One example he used was this report that an Al-Qai'da agent had met an Iraqi diplomat in Prague. Feith said that the intel experts had dismissed the report because 'in their opinion' al-Qa'ida and Iraq were ideological enemies and so they wouldn't be conspiring together. Feith dismissed the opinions of these professionals who had spent years and years studying radical Islam, terrorism, and Iraq, and instead substituted his personal judgment (as a political appointee with no background in the subject) and analogized that since the Nazis once worked with Stalin (who were ideological enemies), the intel experts were wrong to discredit the report. So he used it as evidence for why we should invade Iraq. When it turned out that the report wasn't true, Feith simply threw up his hands and said, "hey it's not my fault, the intelligence was wrong!" He isn't regretful in the least about his culpabilty for what happened.

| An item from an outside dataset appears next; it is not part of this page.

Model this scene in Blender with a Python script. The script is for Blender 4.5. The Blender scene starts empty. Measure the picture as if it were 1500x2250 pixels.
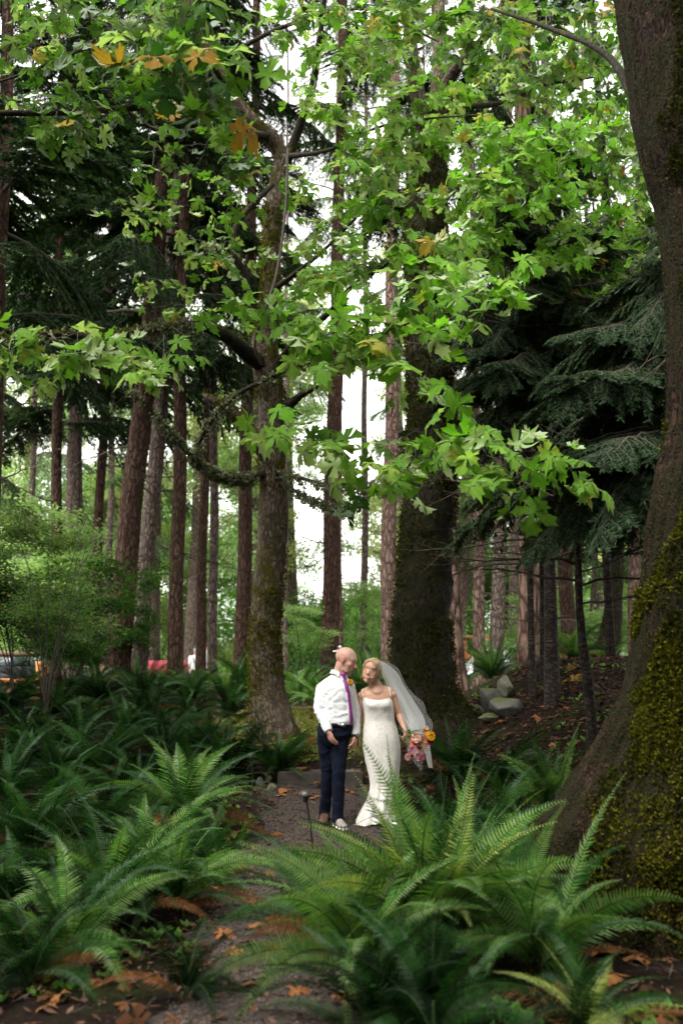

I guess this is illustrative of the Bush administration. It's not that they were maliciously, actively evil, it's just that they were arrogant, incompetent, and negligent. They thought they knew better than the professionals, substituted their erroneous judgment, and got us into a needless war that's bankrupted the government, ruined a country, and killed over a million people. Pathetic.

The other interesting thing Feith said was that the decision to invade Iraq was not based on any connections between Saddam and al-Qa'ida (which seems to conflict with the example he cited above). I told him that the Bush Administration sold the connection to the media. He got very defensive and said that wasn't true. He said he had done research for his book and couldn't find a single instance in the media where that happened. I guess he's not very good at research, because all he had to do was look at Colon Powell's speech to the UN. Maybe Feith just figured that in his judgment the connection was not sold to the media, so why bother actually doing research.